··· Supplied data ···

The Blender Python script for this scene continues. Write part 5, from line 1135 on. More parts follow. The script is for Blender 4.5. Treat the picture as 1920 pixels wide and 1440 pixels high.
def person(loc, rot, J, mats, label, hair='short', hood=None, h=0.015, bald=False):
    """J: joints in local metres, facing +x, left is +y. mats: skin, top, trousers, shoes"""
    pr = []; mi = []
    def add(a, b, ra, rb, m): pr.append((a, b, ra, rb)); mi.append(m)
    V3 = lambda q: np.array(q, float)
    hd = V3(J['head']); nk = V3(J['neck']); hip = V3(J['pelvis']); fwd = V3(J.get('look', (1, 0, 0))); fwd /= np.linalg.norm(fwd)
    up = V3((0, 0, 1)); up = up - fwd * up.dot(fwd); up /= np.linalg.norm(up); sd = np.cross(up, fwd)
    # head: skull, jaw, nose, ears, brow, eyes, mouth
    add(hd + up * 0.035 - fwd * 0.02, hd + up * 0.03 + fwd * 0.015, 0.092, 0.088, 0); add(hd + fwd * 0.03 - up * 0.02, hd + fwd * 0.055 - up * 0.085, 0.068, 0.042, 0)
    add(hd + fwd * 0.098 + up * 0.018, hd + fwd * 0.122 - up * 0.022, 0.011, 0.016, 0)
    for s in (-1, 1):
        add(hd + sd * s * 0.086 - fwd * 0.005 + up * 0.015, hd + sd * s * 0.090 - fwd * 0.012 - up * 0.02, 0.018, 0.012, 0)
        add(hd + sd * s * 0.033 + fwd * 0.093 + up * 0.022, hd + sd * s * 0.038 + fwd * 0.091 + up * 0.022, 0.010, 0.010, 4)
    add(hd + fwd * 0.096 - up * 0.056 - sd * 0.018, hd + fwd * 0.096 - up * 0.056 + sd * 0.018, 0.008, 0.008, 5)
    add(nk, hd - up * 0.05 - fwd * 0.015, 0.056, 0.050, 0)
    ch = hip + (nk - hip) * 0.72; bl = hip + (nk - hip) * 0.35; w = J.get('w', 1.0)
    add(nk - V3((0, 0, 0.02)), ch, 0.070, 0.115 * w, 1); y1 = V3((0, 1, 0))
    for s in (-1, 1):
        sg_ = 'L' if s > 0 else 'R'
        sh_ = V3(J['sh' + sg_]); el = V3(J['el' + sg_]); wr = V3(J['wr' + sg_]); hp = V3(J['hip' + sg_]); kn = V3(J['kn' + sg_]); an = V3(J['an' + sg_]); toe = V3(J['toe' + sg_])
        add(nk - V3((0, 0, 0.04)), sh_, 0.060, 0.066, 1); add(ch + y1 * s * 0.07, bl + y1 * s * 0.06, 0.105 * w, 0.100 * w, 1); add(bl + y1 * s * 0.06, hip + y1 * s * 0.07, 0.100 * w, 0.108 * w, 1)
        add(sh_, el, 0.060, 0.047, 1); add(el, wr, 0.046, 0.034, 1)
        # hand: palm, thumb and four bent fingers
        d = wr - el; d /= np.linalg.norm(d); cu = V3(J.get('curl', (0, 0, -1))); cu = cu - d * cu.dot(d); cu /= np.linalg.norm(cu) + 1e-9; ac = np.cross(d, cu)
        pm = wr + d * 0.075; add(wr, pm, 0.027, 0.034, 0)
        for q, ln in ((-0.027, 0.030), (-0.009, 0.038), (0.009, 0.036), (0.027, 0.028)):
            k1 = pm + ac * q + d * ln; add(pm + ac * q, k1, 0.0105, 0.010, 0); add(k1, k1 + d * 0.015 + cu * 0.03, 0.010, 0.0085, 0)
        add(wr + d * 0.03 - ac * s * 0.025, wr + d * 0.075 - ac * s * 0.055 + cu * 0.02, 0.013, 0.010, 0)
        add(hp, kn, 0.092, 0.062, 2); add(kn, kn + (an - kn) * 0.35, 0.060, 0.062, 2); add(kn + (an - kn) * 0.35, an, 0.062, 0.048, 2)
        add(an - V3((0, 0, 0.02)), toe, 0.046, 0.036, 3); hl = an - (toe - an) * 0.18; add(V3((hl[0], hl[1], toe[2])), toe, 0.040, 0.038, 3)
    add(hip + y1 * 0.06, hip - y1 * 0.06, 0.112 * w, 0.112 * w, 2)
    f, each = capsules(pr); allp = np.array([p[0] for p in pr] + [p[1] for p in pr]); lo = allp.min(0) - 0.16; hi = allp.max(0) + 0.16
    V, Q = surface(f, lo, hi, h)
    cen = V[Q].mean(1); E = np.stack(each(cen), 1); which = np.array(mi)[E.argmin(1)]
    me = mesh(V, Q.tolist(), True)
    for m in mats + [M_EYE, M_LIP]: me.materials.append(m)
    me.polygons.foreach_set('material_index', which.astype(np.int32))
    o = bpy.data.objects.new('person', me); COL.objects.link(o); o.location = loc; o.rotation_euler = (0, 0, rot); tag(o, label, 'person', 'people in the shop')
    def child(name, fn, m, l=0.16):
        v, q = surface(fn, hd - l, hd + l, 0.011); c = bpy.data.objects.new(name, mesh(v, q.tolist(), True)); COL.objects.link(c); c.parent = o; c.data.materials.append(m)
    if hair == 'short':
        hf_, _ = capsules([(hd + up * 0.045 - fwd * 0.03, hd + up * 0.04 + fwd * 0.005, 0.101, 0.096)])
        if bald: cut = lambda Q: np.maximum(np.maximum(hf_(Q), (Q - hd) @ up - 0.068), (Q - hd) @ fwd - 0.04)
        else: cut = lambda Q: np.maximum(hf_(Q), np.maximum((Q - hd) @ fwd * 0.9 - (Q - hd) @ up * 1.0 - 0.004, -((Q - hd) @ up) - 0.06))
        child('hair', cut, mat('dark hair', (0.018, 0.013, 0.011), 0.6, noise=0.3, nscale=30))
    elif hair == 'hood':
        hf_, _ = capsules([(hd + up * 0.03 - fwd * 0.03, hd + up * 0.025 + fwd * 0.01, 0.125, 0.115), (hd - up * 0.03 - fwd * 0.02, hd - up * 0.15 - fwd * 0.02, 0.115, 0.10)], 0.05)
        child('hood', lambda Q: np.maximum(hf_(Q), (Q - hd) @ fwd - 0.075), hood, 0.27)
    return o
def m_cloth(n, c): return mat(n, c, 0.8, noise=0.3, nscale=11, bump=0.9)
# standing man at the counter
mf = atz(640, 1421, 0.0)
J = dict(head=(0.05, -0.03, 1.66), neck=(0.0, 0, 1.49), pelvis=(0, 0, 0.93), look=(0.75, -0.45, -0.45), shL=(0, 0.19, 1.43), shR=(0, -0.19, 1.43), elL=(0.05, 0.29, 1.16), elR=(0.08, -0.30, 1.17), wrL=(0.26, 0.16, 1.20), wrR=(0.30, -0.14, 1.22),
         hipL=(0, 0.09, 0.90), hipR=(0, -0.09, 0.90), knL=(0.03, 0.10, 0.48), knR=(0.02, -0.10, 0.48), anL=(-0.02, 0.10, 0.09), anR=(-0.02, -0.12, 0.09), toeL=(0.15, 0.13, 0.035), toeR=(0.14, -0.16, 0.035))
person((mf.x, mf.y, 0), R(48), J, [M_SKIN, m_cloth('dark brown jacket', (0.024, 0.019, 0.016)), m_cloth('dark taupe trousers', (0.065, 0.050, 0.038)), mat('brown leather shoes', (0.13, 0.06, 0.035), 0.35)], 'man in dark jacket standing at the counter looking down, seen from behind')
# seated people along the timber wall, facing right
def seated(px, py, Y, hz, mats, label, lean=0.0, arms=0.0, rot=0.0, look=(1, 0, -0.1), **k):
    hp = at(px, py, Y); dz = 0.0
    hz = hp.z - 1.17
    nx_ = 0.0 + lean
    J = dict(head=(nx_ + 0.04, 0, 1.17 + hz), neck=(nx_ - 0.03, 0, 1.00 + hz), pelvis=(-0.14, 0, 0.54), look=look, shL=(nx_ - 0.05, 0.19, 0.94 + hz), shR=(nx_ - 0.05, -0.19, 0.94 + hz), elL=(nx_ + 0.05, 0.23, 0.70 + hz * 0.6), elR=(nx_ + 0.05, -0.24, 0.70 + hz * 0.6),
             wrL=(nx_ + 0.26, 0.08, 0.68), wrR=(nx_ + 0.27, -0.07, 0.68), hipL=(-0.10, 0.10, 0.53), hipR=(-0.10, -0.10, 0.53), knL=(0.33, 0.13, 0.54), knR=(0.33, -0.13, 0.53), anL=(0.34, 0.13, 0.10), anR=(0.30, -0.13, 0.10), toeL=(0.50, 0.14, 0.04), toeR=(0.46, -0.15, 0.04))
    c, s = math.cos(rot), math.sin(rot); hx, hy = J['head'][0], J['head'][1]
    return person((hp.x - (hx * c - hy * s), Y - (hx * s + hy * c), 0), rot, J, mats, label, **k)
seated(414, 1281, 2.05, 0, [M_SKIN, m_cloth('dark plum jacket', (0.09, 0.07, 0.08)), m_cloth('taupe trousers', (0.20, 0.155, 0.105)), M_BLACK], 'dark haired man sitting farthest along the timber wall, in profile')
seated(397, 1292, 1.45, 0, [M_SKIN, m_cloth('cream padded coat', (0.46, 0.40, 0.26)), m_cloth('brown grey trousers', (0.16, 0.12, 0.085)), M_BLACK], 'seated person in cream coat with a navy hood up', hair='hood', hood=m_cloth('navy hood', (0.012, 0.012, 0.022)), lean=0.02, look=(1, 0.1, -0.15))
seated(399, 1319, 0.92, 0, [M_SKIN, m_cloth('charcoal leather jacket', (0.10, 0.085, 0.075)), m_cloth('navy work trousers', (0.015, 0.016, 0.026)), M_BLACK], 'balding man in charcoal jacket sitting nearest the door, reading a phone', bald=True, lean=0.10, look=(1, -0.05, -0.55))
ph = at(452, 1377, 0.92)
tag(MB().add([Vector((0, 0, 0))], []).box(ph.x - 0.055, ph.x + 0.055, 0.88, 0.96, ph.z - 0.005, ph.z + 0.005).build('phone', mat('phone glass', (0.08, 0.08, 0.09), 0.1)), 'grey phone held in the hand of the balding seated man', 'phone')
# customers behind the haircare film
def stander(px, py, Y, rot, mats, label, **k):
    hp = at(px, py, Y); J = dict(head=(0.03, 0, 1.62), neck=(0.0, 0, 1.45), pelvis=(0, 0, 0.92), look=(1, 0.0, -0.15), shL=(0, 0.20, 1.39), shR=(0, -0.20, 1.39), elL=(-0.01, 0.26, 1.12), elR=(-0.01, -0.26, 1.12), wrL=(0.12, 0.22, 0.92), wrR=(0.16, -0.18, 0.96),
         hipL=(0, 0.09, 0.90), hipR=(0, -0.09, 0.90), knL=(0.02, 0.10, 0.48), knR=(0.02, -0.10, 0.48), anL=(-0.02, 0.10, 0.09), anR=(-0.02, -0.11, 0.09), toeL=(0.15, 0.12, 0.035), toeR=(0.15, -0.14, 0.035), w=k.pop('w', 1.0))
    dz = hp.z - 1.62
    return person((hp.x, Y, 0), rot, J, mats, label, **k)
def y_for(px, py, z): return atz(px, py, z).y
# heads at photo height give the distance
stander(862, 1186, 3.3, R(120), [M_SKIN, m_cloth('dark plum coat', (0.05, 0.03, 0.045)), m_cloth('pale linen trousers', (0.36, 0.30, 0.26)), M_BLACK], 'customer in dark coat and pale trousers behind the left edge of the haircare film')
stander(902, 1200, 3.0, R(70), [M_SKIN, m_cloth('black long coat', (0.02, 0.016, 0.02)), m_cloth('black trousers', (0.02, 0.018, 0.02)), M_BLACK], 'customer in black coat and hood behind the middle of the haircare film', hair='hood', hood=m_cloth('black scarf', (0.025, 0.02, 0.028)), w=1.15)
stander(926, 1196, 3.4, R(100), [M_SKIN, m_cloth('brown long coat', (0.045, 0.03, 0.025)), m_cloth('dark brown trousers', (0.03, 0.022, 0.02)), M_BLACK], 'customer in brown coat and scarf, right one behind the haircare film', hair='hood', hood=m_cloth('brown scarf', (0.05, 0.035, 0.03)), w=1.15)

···

**Short exercise**
Copy out every line of the listing that contains the string "from".

**Output below**
The Blender Python script for this scene continues. Write part 5, from line 1135 on. More parts follow. The script is for Blender 4.5. Treat the picture as 1920 pixels wide and 1440 pixels high.
person((mf.x, mf.y, 0), R(48), J, [M_SKIN, m_cloth('dark brown jacket', (0.024, 0.019, 0.016)), m_cloth('dark taupe trousers', (0.065, 0.050, 0.038)), mat('brown leather shoes', (0.13, 0.06, 0.035), 0.35)], 'man in dark jacket standing at the counter looking down, seen from behind')